What is a general solution to the differential equation `y'+2xy=2x^3`?

Answer 1

The Gen. Soln. is,

`ye^(x^2)=(x^2-1)e^(x^2)+C`, or, `y=x^2-1+Ce^(-x^2)`.

Explanation:

This is a Linear Diff. Eqn. `: dy/dx+P(x)*y=Q(x)...............(1)`,

where, `P(x)` and `Q(x)` are funs. of variable `x`.

To find its Gen. Soln. , we have to multiply it by, Integrating

Factor given by, `I.F.=e^(intP(x)dx)`.

Comparing the given diff. eqn. with `(1)`, we have,

`P(x)=2xrArrintP(x)dx=int2xdx=x^2rArr I.F.=e^(x^2)`.

Multiplying the eqn. throughout by `I,F.`, we get,

`e^(x^2)dy/dx+2xye^(x^2)=2x^3e^(x^2)`

`:. e^(x^2)d/dx(y)+yd/dx(e^(x^2))=2x^3e^(x^2)`.

`:. d/dx(y*e^(x^2))=2x^3e^(x^2)`

`:. y*e^(x^2)=int2x^3e^(x^2)dx............(2)`

To evaluate the integral, say `I`, on `R.H.S.`, we will subst.,

`x^2=t`, so that, `2xdx=dt`.

`:.I=intte^tdt`

`=tinte^tdt-int[(d/dt(t)*inte^tdt]dt............[IBP]`

`=te^t-inte^tdt=te^t-e^t=(t-1)e^t=(x^2-1)e^(x^2)+C`.

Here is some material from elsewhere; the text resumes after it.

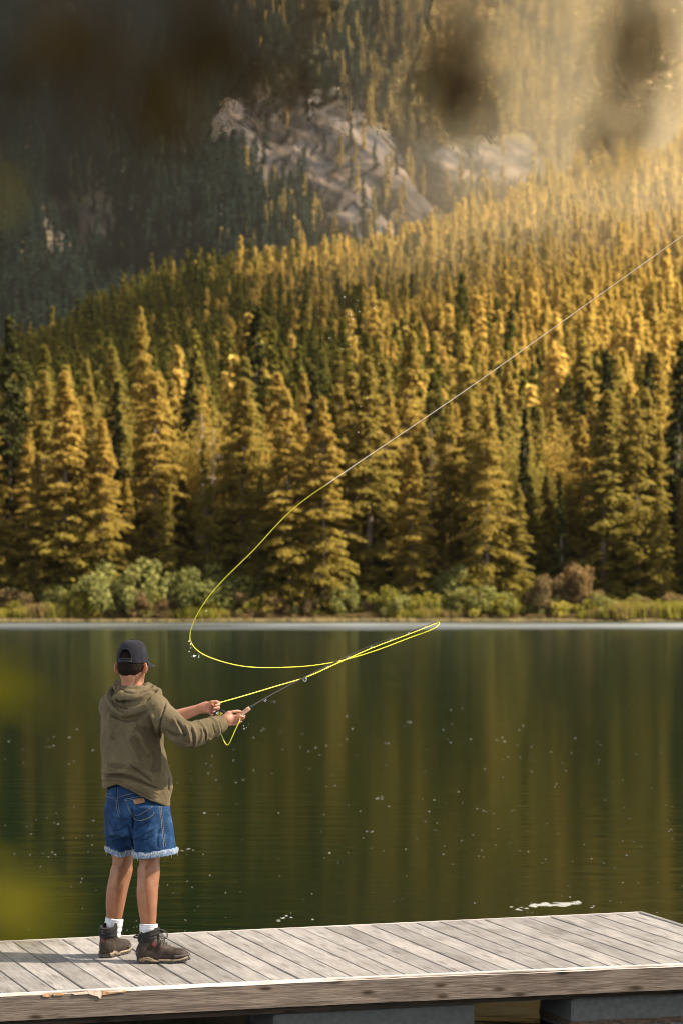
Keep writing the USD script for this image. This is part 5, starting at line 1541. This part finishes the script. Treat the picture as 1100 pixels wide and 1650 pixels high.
slack = [P(341, 1153, 0.315), P(344, 1163, 0.28), P(351, 1176, 0.2), P(358, 1187, 0.1), P(363.5, 1198.5, 0.05), P(366.5, 1200.8, 0.045), P(370, 1197, 0.04), P(379, 1177, 0.04), P(386, 1162, 0.045), P(387, 1158, 0.06)]
obj('line', cat([tube(spline(path1, 90), np.r_[np.full(40, LR), np.linspace(LR, 0.0018, 50)], 8), tube(spline(loop, 220), LR, 8), tube(spline(slack, 60), LR * 0.95, 8)]), 'line_yellow', ln, smooth=True)
ld = np.array([P(525, 781.5, 1.0), P(600, 730, 0.9), P(760, 621.5, 0.6), P(950, 486, 0.1), P(1100, 379, -0.4), P(1260, 262, -1.0)])
obj('leader', tube(spline(ld, 60), np.linspace(0.0024, 0.0018, 60), 6), 'leader_pale', ln, smooth=True)

# drops flung off the line, flecks floating on the water
mat('water_drop', {'p': ('principled_bsdf', {'base_color': (0.9, 0.9, 0.9), 'roughness': 0.08, 'ior': 1.333, 'specular_ior_level': 0.8})})
wr = np.random.default_rng(77)
dr_ = []
for cx_, cy_, n_, sx_, sy_, dy_ in ((306, 1034, 14, 2.0, 6, 1.68), (314, 1057, 12, 5, 3, 1.72), (396, 1165, 6, 4, 6, 0.1), (565, 520, 16, 32, 30, 1.2), (545, 545, 8, 20, 12, 1.2), (580, 640, 10, 22, 40, 1.2), (388, 902, 5, 12, 8, 1.4), (330, 975, 5, 5, 7, 1.6)):
    for k in range(n_):
        s_ = trimesh.creation.icosphere(1, wr.uniform(0.0012, 0.0034))
        s_.apply_translation(P(cx_ + wr.normal() * sx_, cy_ + wr.normal() * sy_, dy_ + wr.normal() * 0.15))
        dr_.append(s_)
obj('water_drops', cat(dr_), 'water_drop', smooth=True, label='tiny drops of water flung off the moving line', cat='water drops', kind='stuff')
plain('foam', (0.22, 0.22, 0.19), 0.7, 40.0, 0.2)
fm = []
def fleck(px, py, rx, ry):
    d = at(px, py, 1.0) - [0, 0, CAMZ]
    q = np.array([0, 0, CAMZ]) + d * (-(CAMZ - 0.001) / d[2])
    n_ = 9
    a = np.linspace(0, 2 * math.pi, n_, endpoint=False)
    r_ = wr.uniform(0.6, 1.2, n_)
    top_ = np.stack([q[0] + np.cos(a) * rx * r_, q[1] + np.sin(a) * ry * r_, np.full(n_, 0.001)], -1)
    v = np.vstack([top_, q + [0, 0, min(rx, ry) * 0.12]])
    return trimesh.Trimesh(v, [[k, (k + 1) % n_, n_] for k in range(n_)], process=False)
for k in range(430):
    py = 1120 + 390 * wr.uniform() ** 0.8
    px = wr.uniform(-20, 1120)
    if meshkit.noise(np.array([px / 150, py / 80, 1.0]), 5) < 0.42 and wr.uniform() < 0.75:
        continue
    zf = CAMZ * F / (py - HOR)
    w_ = wr.uniform(0.4, 1.15) * (1.9 if wr.uniform() < 0.07 else 1)
    fm.append(fleck(px, py, w_ * zf / F, wr.uniform(0.4, 0.8) * zf * zf / (F * CAMZ)))
for k in range(46):
    t_ = wr.uniform(-1, 1)
    fm.append(fleck(895 + 38 * t_, 1457.5 - 1.5 * t_ + wr.normal() * 1.6, wr.uniform(0.015, 0.045), wr.uniform(0.03, 0.07)))
for cx_, cy_, n_, w_ in ((455, 1482, 4, 5), (468, 1479, 2, 4), (512, 1481, 1, 4), (840, 1464, 4, 5), (957, 1461, 2, 2), (615, 1287, 5, 7), (835, 1464, 3, 4), (600, 1340, 3, 6), (300, 1368, 3, 5)):
    for k in range(n_):
        fm.append(fleck(cx_ + wr.normal() * w_, cy_ + wr.normal() * 1.5, wr.uniform(0.01, 0.022), wr.uniform(0.02, 0.05)))
obj('foam_flecks', cat(fm), 'foam', label='white flecks of foam and pollen floating on the lake', cat='foam', kind='stuff')
# ================================================================ NEAR THE LENS: an overhanging tree and a shrub on the bank
leaf_material('near_dark_leaf', (0.018, 0.011, 0.001), (0.045, 0.026, 0.003), (0.10, 0.052, 0.006), trans=0.25, scale=3.0)
leaf_material('near_bright_leaf', (0.17, 0.16, 0.006), (0.24, 0.21, 0.008), (0.30, 0.25, 0.010), trans=0.5, scale=3.0)
fr_ = np.random.default_rng(91)
def near_leaf(c, d, L, w):
    """A lance-shaped leaf with a fold along its midrib; its stalk end is at c."""
    d = d / np.linalg.norm(d)
    s = np.cross(d, fr_.normal(size=3)); s /= np.linalg.norm(s)
    n = np.cross(s, d)
    t = np.array([0, 0.12, 0.35, 0.65, 0.88, 1.0]); ww = np.array([0.02, 0.45, 1.0, 0.8, 0.35, 0.02]) * w / 2
    mid = c + d * (t * L)[:, None] - n * (0.10 * L * t ** 2)[:, None]
    V = np.vstack([mid, mid + s * ww[:, None] + n * (ww * 0.35)[:, None], mid - s * ww[:, None] + n * (ww * 0.35)[:, None]])
    Fc = []
    for i in range(5):
        Fc += [[i, i + 1, i + 7], [i, i + 7, i + 6], [i, i + 12, i + 13], [i, i + 13, i + 1]]
    return trimesh.Trimesh(V, Fc, process=False)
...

By `(2)`, then, the Gen. Soln. is,

`ye^(x^2)=(x^2-1)e^(x^2)+C`, or, `y=x^2-1+Ce^(-x^2)`.

Answer 2

`y = x^2 - 1 + C e^(-x^2)`

Explanation:

`y'+2xy=2x^3`

this is not separable. we can use an integrating factor `eta(x)`

here `eta = exp (int 2x \ dx) = e^(x^2)`

so
`e^(x^2) y'+e^(x^2) 2xy=e^(x^2) 2x^3`

or

`d/dx (e^(x^2) y)=e^(x^2) 2x^3`

`e^(x^2) y = int \ e^(x^2) 2x^3 dx`

`e^(x^2) y = int \ d/dx ( e^(x^2) ) x^2 dx`

using IBP

`e^(x^2) y = x^2 e^(x^2) - int \ e^(x^2) d/dx( x^2) dx`

`e^(x^2) y = x^2 e^(x^2) - 2 int \ x e^(x^2) dx`

and spotting the pattern in the integrand

`e^(x^2) y = x^2 e^(x^2) - 2 int \ d/dx(1/2 e^(x^2)) dx`

`e^(x^2) y = x^2 e^(x^2) - e^(x^2) + C`

`y = x^2 - 1 + C e^(-x^2)`